Pourquoi j'aime les quiches ?

Mon mari ne me comprend pas. Il lui semble que je sois une femme libérée, sous caution cependant, puisque je m'acharne à décortiquer chaque semaine des magazines féminins, présentant la femme comme un sous-produit de la mode, de la beauté et de la culture imposées.

 Moi-même je ne me comprends pas. Quelle satisfaction je soutire à zyeuter un catalogue d'articles à moins de 50 euros, quand un pantalon à 10 euros me paraît déjà une dépense excessive. Quelle bêtise me pousse à écouter les conseils beauté inspirés par des hommes qui jugent un maquillage trop sophistiqué et une non-épilation négligée, alors qu'il m'est sériné que c'est à moi avant tout que je dois séduire. Quelle détresse me fait me pencher sur la pensée symbolique d'Isabelle Huppert narrant son obsession du brocolis parce qu'il est fractal, chaque partie ressemblant au tout. Pourquoi le brocolis, pourquoi pas le chou-fleur ou le chou romanesco. Parce qu'il est vert, couleur maudite pour les acteurs se vengeant ainsi en décapitant le légume réduit à son néant ? Parce qu'il porte un nom ridicule qui ne romance rien ? Et pourquoi ensuite le mettre au même niveau qu'un rôle, qui serait donc fractal, faits de détails qui ressemblent au tout. Est-ce à dire aussi que tous les rôles, faits de détails qui se dupliquent, se ressemblent, que tous les films se ressemblent et que l'abus de cinéma provoque une bonne diarhée ?
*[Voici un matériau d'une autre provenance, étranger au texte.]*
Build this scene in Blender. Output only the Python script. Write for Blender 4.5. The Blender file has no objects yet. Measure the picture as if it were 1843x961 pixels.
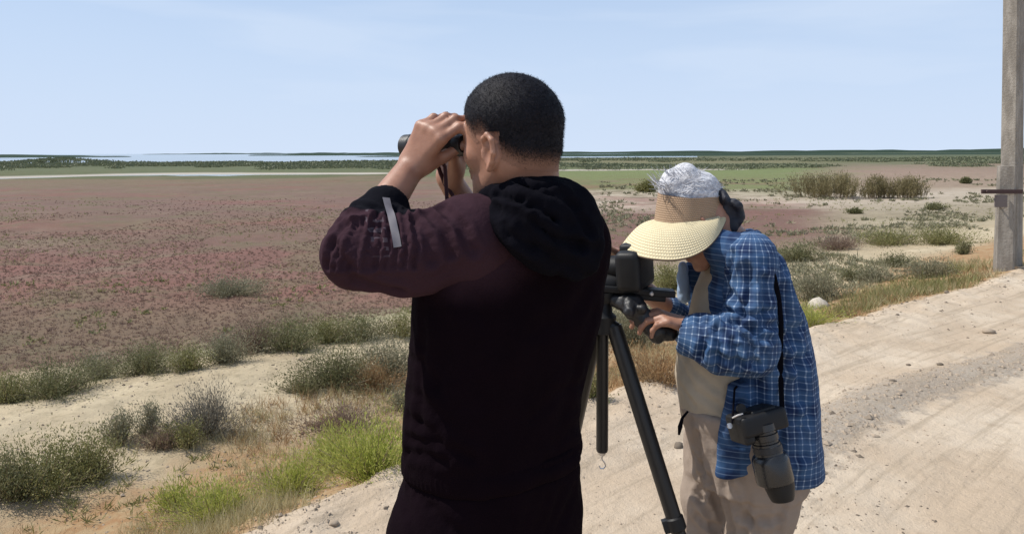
import bpy, bmesh, math
import numpy as np
from mathutils import Vector, Matrix
sc = bpy.context.scene
C = sc.collection
rng = np.random.default_rng(7)
# ------------------------------------------------------------------ camera, sky, sun, exposure
FPX, CX, PY0, W0 = 1331.0, 921.5, 356.4, 1843.0
CAM = np.array([0., 0., 1.6]); pit = math.radians(3.5); rol = 0.0034
fw = np.array([0, math.cos(pit), -math.sin(pit)]); rt0 = np.array([1., 0, 0]); up0 = np.array([0, math.sin(pit), math.cos(pit)])
rt = rt0*math.cos(rol) - up0*math.sin(rol); upv = up0*math.cos(rol) + rt0*math.sin(rol)
cd = bpy.data.cameras.new('camera'); cam = bpy.data.objects.new('camera', cd); C.objects.link(cam); sc.camera = cam
cd.sensor_width = 36; cd.lens = 36*FPX/W0; cd.shift_y = -(480.5-PY0)/W0; cd.clip_start = .05; cd.clip_end = 30000
cam.matrix_world = Matrix(((rt[0], upv[0], -fw[0], CAM[0]), (rt[1], upv[1], -fw[1], CAM[1]), (rt[2], upv[2], -fw[2], CAM[2]), (0, 0, 0, 1)))
SUN_EL, SUN_AZ = math.radians(54), math.atan2(-0.95, 0.14)      # azimuth measured from +Y towards +X
sv = Vector((math.sin(SUN_AZ)*math.cos(SUN_EL), math.cos(SUN_AZ)*math.cos(SUN_EL), math.sin(SUN_EL)))
sl = bpy.data.lights.new('sun', 'SUN'); sl.energy = 5.0; sl.angle = math.radians(.5); sl.color = (1, .955, .88)
so = bpy.data.objects.new('sun', sl); C.objects.link(so); so.rotation_euler = sv.to_track_quat('Z', 'Y').to_euler()
sc.view_settings.view_transform = 'Standard'; sc.view_settings.look = 'None'; sc.view_settings.exposure = 0.0; sc.view_settings.gamma = 1
sc.render.resolution_x = 1024; sc.render.resolution_y = 533

class NT:
    def __init__(s, tree): s.t = tree; s.L = tree.links
    def put(s, sock, v):
        if v is None: return
        if isinstance(v, bpy.types.NodeSocket): s.L.new(v, sock)
        elif isinstance(v, (tuple, list)) and sock.type == 'RGBA': sock.default_value = tuple(v)+((1,) if len(v) == 3 else ())
        else: sock.default_value = v
    def n(s, typ, ins=None, **pr):
        nd = s.t.nodes.new(typ)
        for k, v in pr.items(): setattr(nd, k, v)
        for k, v in (ins or {}).items(): s.put(nd.inputs[k], v)
        return nd
    def m(s, op, a, b=None, c=None, clamp=False):
        nd = s.t.nodes.new('ShaderNodeMath'); nd.operation = op; nd.use_clamp = clamp
        for i, v in enumerate((a, b, c)): s.put(nd.inputs[i], v)
        return nd.outputs[0]
    def vm(s, op, a, b=None):
        nd = s.t.nodes.new('ShaderNodeVectorMath'); nd.operation = op
        s.put(nd.inputs[0], a); s.put(nd.inputs[1], b)
        return nd.outputs['Value'] if op in ('DOT_PRODUCT', 'LENGTH') else nd.outputs[0]
    def mix(s, f, a, b, bt='MIX'):
        nd = s.t.nodes.new('ShaderNodeMix'); nd.data_type = 'RGBA'; nd.blend_type = bt
        s.put(nd.inputs[0], f); s.put(nd.inputs[6], a); s.put(nd.inputs[7], b); return nd.outputs[2]
    def ramp(s, f, stops, interp='LINEAR'):
        nd = s.t.nodes.new('ShaderNodeValToRGB'); r = nd.color_ramp; r.interpolation = interp
        while len(r.elements) < len(stops): r.elements.new(.5)
        for e, (p, c) in zip(r.elements, stops):
            e.position = p; e.color = (c, c, c, 1) if isinstance(c, (int, float)) else tuple(c)+(1,)
        s.put(nd.inputs[0], f); return nd.outputs[0]
    def noise(s, vec, scale, detail=4, rough=.55, dist=0):
        nd = s.n('ShaderNodeTexNoise', {'Vector': vec, 'Scale': scale, 'Detail': detail, 'Roughness': rough, 'Distortion': dist}); return nd.outputs['Fac']
    def scalev(s, vec, sc3):
        return s.vm('MULTIPLY', vec, sc3)
    def sep(s, vec): return s.n('ShaderNodeSeparateXYZ', {0: vec}).outputs
    def ss(s, x, a, b):          # smoothstep a..b -> 0..1
        nd = s.n('ShaderNodeMapRange', {0: x, 1: a, 2: b, 3: 0., 4: 1.}, interpolation_type='SMOOTHSTEP'); return nd.outputs[0]
wd = bpy.data.worlds.new('World'); sc.world = wd; wd.use_nodes = True
T = NT(wd.node_tree); wd.node_tree.nodes.clear()
sky = T.n('ShaderNodeTexSky', sky_type='NISHITA', sun_disc=False, sun_elevation=SUN_EL, sun_rotation=SUN_AZ, altitude=0, air_density=1.0, dust_density=1.2, ozone_density=1.6)
gv = T.n('ShaderNodeTexCoord').outputs['Generated']
xz = T.sep(gv)
cn = T.noise(T.n('ShaderNodeCombineXYZ', {0: T.m('ADD', xz[0], T.m('MULTIPLY', xz[2], .8)), 1: xz[1], 2: T.m('MULTIPLY', xz[2], 6.5)}).outputs[0], 1.5, 4, .5, .3)
cl = T.ramp(cn, [(.42, 0.), (.66, .8)])
lowm = T.ramp(xz[2], [(0., 1.0), (.05, .85), (.3, .7), (.7, .5)])
clf = T.m('MAXIMUM', T.m('MULTIPLY', cl, lowm), T.ramp(xz[2], [(0., .85), (.10, .5), (.26, 0.)]))
base = T.mix(T.ramp(xz[2], [(0., .92), (.1, .85), (.35, .62), (1., .3)]), sky.outputs[0], (5.2, 6.9, 9.7))
col = T.mix(clf, base, (6.8, 7.9, 9.6))
bg = T.n('ShaderNodeBackground', {0: col, 1: .1}); ow = T.n('ShaderNodeOutputWorld', {0: bg.outputs[0]})

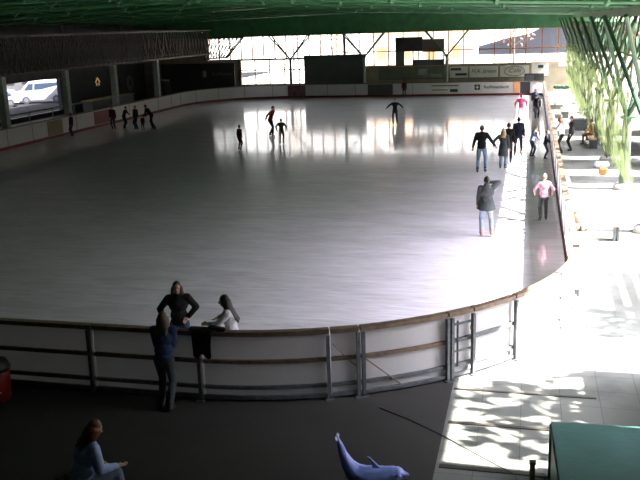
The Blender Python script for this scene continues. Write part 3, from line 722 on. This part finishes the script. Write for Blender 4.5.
# poles leaning by the columns
t = thing('pole_stack', 'pink and white slalom poles leaning in a rack by the columns', 'poles', (3.0, 53.4, 0))
for k in range(6): obj('pole', T([(-.1, k*.16-.4, 0), (.25, k*.16-.9, 1.5)], .022, 6), (c_lp if k % 2 else 'white'), t)
obj('rack', B((.2, .24, -1.4, .4, .98, 1.03), (.2, .24, -1.4, -1.36, 0, .98), (.2, .24, .36, .4, 0, .98)), 'post', t)
# net, gathered like a curtain along the eave columns
bm = bmesh.new(); G = []; nu, nv = 150, 14
for i in range(nu+1):
    u = i/nu; y = 26.2+u*46
    zb = .95-1.0*u+2.6*max(0, u-.55)**1.2; zb = max(.25, zb); zt = 5.9
    G.append([bm.verts.new((3.08+.10*math.sin(i*.9)+.05*math.sin(i*2.3+j)-.35*math.sin(j/nv*PI), y, zt+(zb-zt)*j/nv)) for j in range(nv+1)])
for a, b in zip(G, G[1:]):
    for j in range(nv): bm.faces.new([a[j], a[j+1], b[j+1], b[j]])
tag(obj('hanging_net', bm, 'net', None, True), 'yellow-green safety netting hanging along the right-hand columns', 'netting')

# ------------------------------------------------------------ far end fittings
t = thing('hoarding', 'dark hoarding with a faint bank sign at the far left corner', 'hoarding', (-29.9, 75.0, 0))
obj('panel', B((-3.9, 3.35, 0, .1, 0, 3.05), bevel=0), 'dark', t); obj('top_edge', B((-3.9, 3.35, -.02, .12, 3.05, 3.12)), 'black', t)
text('lettering', 'Raiffeisen', .5, mat('faint_lettering', (.16, .16, .13), .6), t, (2.1, -.02, 2.15), (PI/2, 0, 0)); obj('emblem', B((.25, .6, -.02, -.005, 1.85, 2.45)), 'column', t)
t = thing('grey_screen', 'big charcoal screen panel standing before the far windows', 'screen', (-17.15, 75.5, 0))
obj('panel', B((-2.85, 1.35, -.05, .05, .85, 3.6)), 'charcoal', t); obj('side_panel', B((1.36, 2.85, -.12, .0, .85, 3.62)), 'charcoal', t)
for x in (-2.7, 0, 2.7): obj('post', B((x-.05, x+.05, .0, .1, 0, .9)), 'post', t)
t = thing('booth', 'dark commentary booth standing above the far advert wall', 'booth', (-9.5, 75.45, 0))
obj('upper_panel', B((-2.1, .25, -.15, .35, 3.75, 4.95)), 'dark', t)
obj('side_panel', B((.25, 2.15, -.15, .35, 3.65, 4.75)), mat('taupe_panel', (.11, .085, .085), .6), t)
obj('lower_panel', B((-2.1, -1.35, -.1, .3, 2.5, 3.75), (-.6, 2.15, -.1, .3, 2.5, 3.0)), 'charcoal', t)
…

Pourquoi me complais-je à mirer un monde où les femmes sont frivoles voire futiles, toujours friquées, toujours urbaines, toujours jeunes, toujours minces ou rêvant de le devenir, où les hommes sont présentés comme attirants ou à attirer, semblant épargner par les griffes du temps ? Sauf s'il faut en croire une publicité où joue un docteur House décomplexé, affirmant que, grâce à un produit expert, testé dermatologiquement et notoriétiquement, l'Homme lui-aussi ne doit pas se relâcher et restez lui-même. Dr House, qui n'est pas à une contradiction près, vu qu'il sait à la fois être énervant quand il séduit les femmes et ridicule quand il est chanté par Hondelatte, propose aux hommes de rester eux-mêmes en évitant de se laisser aller à vieillir.

Pour une fois que c'est à la gente masculine que l'on s'adresse, plutôt qu'à nous qui devons rester mince tout en portant au moins 3 gosses, qui devons allaiter nos enfants tout en gardant une poitrine ferme, qui devons devenir indépendante financièrement tout en veillant aux bonnes attitudes pour que notre couple dure, nous qui devons choisir notre contraception tout en ne sélectionnant aucun partenaire baisable, mijoter de bons petits plats tout en restant maîtresse de soi-même, communiquer avec nos enfants tout en gardant notre mystère.

Quelles sortes de féministes ces magasines, qui se disent à la pointe du combat contre l'avant gardisme, le réactionnaire tout en préservant leurs actionnaires, vont-ils défendre ? Celles qui sont photogéniques, qui correspondent aux standards esthétiquement prônés par une société qui clone les grandes asperges. Vous aurez 4 pages sur des ukrainiennes longilignes, pulpeuses et avenantes sous prétexte qu'elles posent nues pour revendiquer leur droit à l'expression corporelle. Vous n'aurez qu'un entrefilet s'il s'agit de portugaises robustes, dodues et peu engageantes, même si elles sont chefs d'entreprises. L'Oréal se vantant de promouvoir la recherche intelligente, concrète et prometteuse va afficher des lauréates altières, élégantes et enviables physiquement, pas des chercheuses grisâtres, flétries ou simplement accessoirisées de lunettes savantes. Est-ce à dire que pour recevoir un prix, il faut pouvoir prétendre au titre de Miss France, comme pour être chanteuse, il suffit d'avoir un beau minois et quelque parentèle bien placée, mais suffisamment à l'ombre pour faire croire que, son succès, on ne le doit qu'à youtube.  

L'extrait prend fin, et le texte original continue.